The Notice to Owner - Protect Your Lien Rights Under Florida's Construction Lien Law - Wyman Legal Solutions

The Notice to Owner – Protect Your Lien Rights Under Florida’s Construction Lien Law

Under Florida’s Construction Lien Law, it is essential for most subcontractors and material providers, except those who have a direct contract with the Owner, to serve a Notice to Owner in order to perfect their construction lien rights on a project. These “non-privity” lienors must take additional steps to notify the Owner of their involvement in the project. This is done by serving the Owner and General Contractor with a “Notice to Owner”.  The Construction Lien Law Section 713.06(2)(c) provides the proper form. 

Most importantly, a Notice to Owner must be served timely or all lien rights will be lost.  A Notice to Owner is generally considered to be timely when it is served (a) before commencing to supply services or materials, or (b) after commencing to supply service or materials, but before one of the following events occurs: (i) 45 days elapse from the first furnishing of services or materials, or (ii) the general contractor presents the Owner with a final affidavit and the Owner makes final payment. When specially fabricated materials are involved, the time period to serve the Notice to Owner begins to run from the date the fabrication of the materials commences – not first delivery.   

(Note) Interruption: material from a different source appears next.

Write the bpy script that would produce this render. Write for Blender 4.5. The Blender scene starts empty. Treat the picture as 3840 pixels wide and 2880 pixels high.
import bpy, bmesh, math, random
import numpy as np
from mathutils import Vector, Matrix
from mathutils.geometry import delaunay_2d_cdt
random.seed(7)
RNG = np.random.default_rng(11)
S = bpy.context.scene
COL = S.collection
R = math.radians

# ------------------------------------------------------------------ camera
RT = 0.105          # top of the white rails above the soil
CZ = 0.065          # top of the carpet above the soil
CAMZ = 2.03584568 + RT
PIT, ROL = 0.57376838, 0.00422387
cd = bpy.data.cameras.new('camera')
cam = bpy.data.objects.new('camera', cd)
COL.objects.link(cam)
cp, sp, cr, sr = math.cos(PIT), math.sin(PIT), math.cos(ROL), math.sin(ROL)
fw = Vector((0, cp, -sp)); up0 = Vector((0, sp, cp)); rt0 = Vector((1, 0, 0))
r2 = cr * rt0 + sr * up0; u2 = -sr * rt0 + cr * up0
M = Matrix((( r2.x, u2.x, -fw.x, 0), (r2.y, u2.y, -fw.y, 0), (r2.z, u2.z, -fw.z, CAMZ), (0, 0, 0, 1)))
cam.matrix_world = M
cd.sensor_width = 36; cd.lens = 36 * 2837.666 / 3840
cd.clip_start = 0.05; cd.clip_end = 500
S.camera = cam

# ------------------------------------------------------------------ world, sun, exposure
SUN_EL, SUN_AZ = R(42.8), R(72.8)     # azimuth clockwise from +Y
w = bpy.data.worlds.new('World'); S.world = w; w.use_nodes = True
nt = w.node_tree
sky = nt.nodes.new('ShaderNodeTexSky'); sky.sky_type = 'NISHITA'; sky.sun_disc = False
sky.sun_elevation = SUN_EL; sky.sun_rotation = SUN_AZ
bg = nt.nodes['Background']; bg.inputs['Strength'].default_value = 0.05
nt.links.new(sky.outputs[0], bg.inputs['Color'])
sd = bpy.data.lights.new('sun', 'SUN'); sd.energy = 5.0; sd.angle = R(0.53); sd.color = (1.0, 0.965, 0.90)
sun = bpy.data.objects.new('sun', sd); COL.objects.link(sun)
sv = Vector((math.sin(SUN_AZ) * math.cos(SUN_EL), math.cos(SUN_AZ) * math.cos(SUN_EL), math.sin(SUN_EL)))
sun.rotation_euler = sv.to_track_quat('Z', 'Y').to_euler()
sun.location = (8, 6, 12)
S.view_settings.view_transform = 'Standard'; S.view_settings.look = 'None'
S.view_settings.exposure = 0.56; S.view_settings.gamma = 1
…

The Notice to Owner is required to be served at a time when, generally, a subcontractor or material supplier does not know or expect that a lien could become necessary or desired. Therefore, it is always best for a subcontractor or material provider who does not have a contract with the Owner to serve a Notice to Owner on the Owner and general contractor of the project in a timely fashion in order to preserve future lien rights on a project. The Notice to Owner, by itself, does not act as a lien. It is merely the first, but a critical step in the lien process for most subcontractors and material providers.  

There are a few exceptions when a Notice to Owner is not required. However these circumstances occur infrequently and need to be evaluated on a case-by-case basis. The best practice is for a subcontractor or material provider to always serve a Notice to Owner when they do not have a direct contract with the Owner.  

A failure to timely act under Florida’s Construction Lien Law will result in a waiver of lien rights. You’ll severely lose leverage later and this one mistake can easily prevent a subcontractor or material supplier from getting paid. Knowledge of these laws is critical, and every circumstance is different, so be sure to consult with an attorney who is familiar with Florida’s Construction Lien Law.